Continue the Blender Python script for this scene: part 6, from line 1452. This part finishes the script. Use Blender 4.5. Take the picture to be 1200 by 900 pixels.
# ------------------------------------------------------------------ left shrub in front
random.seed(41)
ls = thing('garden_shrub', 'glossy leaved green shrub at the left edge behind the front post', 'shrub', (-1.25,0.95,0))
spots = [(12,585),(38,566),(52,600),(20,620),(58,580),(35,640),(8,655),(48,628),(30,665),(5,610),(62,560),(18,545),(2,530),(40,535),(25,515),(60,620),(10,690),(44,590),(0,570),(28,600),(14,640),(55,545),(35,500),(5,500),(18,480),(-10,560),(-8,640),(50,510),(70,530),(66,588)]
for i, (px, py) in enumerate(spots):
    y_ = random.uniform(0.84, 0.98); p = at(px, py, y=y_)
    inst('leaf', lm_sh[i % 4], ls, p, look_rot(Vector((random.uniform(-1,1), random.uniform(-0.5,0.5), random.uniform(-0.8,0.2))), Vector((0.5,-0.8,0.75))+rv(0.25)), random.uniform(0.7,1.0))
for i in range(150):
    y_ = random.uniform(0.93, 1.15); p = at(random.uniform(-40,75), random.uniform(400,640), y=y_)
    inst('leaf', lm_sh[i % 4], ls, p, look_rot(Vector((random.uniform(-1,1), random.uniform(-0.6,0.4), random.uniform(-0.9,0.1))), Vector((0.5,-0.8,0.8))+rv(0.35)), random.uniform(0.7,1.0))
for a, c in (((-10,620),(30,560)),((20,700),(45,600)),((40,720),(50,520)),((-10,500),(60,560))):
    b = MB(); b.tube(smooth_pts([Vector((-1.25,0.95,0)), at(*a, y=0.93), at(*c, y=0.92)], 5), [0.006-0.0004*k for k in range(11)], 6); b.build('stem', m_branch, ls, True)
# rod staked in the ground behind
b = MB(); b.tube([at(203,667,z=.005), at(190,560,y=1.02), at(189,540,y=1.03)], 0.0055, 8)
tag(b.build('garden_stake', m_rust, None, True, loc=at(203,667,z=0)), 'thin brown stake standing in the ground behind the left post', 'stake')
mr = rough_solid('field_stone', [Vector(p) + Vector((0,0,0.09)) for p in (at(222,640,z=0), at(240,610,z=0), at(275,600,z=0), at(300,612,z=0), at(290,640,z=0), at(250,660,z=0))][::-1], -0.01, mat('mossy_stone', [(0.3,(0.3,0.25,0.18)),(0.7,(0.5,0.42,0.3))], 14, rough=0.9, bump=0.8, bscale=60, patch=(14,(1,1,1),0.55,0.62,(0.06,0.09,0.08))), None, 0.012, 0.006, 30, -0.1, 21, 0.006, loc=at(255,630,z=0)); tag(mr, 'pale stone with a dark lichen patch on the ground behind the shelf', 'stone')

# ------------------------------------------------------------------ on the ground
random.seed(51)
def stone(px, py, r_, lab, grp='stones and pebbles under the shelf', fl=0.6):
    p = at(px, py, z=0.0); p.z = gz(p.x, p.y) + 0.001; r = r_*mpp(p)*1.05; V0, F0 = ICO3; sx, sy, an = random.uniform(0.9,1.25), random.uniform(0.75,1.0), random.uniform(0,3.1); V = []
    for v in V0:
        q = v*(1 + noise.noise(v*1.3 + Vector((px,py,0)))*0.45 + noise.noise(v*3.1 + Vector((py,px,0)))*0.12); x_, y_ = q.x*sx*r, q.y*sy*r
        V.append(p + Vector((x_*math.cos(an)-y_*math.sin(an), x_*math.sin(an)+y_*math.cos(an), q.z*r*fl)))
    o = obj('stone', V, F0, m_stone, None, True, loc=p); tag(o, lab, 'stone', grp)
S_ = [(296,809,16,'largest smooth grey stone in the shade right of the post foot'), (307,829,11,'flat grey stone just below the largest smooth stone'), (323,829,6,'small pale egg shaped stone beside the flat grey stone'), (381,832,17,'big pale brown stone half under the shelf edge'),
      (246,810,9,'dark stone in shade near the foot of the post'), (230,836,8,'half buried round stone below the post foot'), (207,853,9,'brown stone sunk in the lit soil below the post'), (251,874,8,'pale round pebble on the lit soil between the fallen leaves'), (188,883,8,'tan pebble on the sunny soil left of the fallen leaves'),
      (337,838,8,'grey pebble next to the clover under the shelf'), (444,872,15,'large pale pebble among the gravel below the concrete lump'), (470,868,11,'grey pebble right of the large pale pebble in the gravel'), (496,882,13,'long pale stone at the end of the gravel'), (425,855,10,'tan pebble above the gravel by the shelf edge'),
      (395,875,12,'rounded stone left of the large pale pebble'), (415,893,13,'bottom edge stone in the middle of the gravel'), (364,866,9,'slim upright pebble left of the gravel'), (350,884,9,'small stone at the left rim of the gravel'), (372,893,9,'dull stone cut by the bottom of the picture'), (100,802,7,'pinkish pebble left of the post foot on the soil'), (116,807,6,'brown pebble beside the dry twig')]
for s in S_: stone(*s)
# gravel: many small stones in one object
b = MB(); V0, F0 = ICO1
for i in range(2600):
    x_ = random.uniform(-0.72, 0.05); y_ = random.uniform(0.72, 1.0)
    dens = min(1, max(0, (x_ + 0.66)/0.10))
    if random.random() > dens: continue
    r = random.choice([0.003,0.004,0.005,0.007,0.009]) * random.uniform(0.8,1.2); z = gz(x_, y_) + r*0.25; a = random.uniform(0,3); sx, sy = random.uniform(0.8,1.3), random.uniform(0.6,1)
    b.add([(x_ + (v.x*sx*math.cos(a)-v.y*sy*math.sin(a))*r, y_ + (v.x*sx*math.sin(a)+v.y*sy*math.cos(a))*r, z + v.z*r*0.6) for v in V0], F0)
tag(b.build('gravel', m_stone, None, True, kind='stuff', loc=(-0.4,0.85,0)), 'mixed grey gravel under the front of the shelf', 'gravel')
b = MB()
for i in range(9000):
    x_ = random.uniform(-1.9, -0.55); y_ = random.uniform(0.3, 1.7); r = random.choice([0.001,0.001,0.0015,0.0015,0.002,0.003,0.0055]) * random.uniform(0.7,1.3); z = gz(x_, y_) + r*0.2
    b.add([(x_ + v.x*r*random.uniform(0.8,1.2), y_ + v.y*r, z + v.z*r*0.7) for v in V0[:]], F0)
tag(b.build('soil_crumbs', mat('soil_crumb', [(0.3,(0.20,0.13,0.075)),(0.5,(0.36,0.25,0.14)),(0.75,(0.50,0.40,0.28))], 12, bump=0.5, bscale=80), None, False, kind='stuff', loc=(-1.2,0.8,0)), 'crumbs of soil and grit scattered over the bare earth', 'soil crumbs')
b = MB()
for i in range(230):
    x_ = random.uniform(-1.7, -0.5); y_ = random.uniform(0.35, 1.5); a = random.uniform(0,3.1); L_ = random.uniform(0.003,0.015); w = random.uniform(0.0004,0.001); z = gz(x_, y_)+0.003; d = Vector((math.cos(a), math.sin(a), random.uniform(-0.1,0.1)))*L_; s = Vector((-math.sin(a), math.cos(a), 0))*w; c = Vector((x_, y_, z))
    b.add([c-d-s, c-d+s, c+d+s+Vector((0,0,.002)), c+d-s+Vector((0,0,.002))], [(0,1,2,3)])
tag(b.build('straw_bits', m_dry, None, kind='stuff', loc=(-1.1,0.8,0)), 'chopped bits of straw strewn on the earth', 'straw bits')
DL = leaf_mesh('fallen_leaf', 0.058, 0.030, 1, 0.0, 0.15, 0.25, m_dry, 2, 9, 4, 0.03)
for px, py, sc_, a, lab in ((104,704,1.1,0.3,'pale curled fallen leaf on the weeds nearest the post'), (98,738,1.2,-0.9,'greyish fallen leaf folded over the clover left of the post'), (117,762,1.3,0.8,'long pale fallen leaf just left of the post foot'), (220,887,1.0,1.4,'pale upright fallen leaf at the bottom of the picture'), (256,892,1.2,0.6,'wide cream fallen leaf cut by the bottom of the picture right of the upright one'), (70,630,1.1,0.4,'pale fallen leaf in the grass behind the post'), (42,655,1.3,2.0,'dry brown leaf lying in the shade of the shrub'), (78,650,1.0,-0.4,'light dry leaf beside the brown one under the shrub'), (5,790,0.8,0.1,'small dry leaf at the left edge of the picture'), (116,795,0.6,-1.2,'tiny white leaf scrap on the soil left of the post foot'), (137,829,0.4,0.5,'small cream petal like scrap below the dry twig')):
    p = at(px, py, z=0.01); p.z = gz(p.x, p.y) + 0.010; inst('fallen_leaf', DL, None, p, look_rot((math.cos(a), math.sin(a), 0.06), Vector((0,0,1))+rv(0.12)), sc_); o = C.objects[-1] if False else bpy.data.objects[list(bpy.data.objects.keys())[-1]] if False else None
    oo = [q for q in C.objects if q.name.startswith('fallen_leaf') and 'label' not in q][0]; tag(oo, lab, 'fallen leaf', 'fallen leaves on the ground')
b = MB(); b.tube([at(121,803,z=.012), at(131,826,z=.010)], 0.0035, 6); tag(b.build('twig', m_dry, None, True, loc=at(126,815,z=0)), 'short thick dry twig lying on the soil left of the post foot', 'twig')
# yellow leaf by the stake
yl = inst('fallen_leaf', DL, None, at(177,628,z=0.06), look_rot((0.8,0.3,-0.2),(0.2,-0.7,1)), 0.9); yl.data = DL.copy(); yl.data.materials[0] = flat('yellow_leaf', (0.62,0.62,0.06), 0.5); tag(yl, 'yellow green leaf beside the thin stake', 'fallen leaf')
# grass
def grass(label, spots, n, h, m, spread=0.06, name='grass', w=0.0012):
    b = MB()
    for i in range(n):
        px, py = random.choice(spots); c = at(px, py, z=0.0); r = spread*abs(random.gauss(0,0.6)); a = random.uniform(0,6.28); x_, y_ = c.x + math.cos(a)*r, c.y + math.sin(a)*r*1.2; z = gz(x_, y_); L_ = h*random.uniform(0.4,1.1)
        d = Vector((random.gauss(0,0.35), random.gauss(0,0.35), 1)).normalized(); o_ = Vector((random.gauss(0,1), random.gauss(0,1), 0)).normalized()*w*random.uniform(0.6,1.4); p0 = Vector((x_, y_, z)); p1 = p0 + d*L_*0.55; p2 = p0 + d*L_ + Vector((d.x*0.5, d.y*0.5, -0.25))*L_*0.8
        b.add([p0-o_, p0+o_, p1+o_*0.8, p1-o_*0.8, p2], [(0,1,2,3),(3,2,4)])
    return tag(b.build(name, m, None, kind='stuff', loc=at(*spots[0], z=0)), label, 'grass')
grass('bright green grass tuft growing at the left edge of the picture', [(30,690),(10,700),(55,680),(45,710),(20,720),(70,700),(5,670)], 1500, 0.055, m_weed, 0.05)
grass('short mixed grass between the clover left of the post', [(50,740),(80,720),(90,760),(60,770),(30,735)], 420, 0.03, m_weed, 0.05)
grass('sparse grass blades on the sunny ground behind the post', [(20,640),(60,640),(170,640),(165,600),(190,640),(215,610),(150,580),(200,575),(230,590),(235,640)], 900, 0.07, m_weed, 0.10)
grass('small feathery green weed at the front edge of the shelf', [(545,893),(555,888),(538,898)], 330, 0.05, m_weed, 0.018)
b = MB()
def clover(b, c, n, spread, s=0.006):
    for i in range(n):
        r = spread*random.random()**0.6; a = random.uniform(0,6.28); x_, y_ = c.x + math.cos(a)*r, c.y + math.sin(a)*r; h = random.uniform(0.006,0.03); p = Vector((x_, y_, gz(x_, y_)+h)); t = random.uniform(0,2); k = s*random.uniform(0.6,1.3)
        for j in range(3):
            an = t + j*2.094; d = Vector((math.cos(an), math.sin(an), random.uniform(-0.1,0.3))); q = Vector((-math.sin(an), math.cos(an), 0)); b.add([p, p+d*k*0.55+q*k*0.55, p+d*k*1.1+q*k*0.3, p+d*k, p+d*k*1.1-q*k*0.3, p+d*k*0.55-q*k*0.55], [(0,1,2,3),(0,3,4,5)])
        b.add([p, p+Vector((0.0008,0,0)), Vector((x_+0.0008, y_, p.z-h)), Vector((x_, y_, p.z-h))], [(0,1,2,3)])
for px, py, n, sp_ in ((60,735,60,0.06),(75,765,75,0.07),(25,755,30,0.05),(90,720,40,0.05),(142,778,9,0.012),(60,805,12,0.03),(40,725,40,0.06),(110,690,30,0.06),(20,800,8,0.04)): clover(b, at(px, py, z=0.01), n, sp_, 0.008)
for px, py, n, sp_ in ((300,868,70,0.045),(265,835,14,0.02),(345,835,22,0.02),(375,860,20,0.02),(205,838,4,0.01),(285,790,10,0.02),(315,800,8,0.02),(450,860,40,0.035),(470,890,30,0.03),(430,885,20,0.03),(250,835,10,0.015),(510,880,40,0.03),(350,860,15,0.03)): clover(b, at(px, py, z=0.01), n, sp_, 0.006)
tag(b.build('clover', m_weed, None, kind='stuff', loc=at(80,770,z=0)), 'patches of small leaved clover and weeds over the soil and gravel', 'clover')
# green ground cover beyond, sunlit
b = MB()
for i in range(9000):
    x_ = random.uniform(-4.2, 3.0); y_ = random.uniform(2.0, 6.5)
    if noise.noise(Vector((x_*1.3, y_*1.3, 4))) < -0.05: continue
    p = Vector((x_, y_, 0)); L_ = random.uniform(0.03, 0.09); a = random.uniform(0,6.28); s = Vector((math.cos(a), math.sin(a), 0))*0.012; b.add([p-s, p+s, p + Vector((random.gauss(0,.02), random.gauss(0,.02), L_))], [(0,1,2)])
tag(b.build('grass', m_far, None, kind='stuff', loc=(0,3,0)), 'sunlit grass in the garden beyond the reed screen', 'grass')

^^^^^^^^

Search the lines above for the string "picture", then show every one that has it.

Continue the Blender Python script for this scene: part 6, from line 1452. This part finishes the script. Use Blender 4.5. Take the picture to be 1200 by 900 pixels.
      (395,875,12,'rounded stone left of the large pale pebble'), (415,893,13,'bottom edge stone in the middle of the gravel'), (364,866,9,'slim upright pebble left of the gravel'), (350,884,9,'small stone at the left rim of the gravel'), (372,893,9,'dull stone cut by the bottom of the picture'), (100,802,7,'pinkish pebble left of the post foot on the soil'), (116,807,6,'brown pebble beside the dry twig')]
for px, py, sc_, a, lab in ((104,704,1.1,0.3,'pale curled fallen leaf on the weeds nearest the post'), (98,738,1.2,-0.9,'greyish fallen leaf folded over the clover left of the post'), (117,762,1.3,0.8,'long pale fallen leaf just left of the post foot'), (220,887,1.0,1.4,'pale upright fallen leaf at the bottom of the picture'), (256,892,1.2,0.6,'wide cream fallen leaf cut by the bottom of the picture right of the upright one'), (70,630,1.1,0.4,'pale fallen leaf in the grass behind the post'), (42,655,1.3,2.0,'dry brown leaf lying in the shade of the shrub'), (78,650,1.0,-0.4,'light dry leaf beside the brown one under the shrub'), (5,790,0.8,0.1,'small dry leaf at the left edge of the picture'), (116,795,0.6,-1.2,'tiny white leaf scrap on the soil left of the post foot'), (137,829,0.4,0.5,'small cream petal like scrap below the dry twig')):
grass('bright green grass tuft growing at the left edge of the picture', [(30,690),(10,700),(55,680),(45,710),(20,720),(70,700),(5,670)], 1500, 0.055, m_weed, 0.05)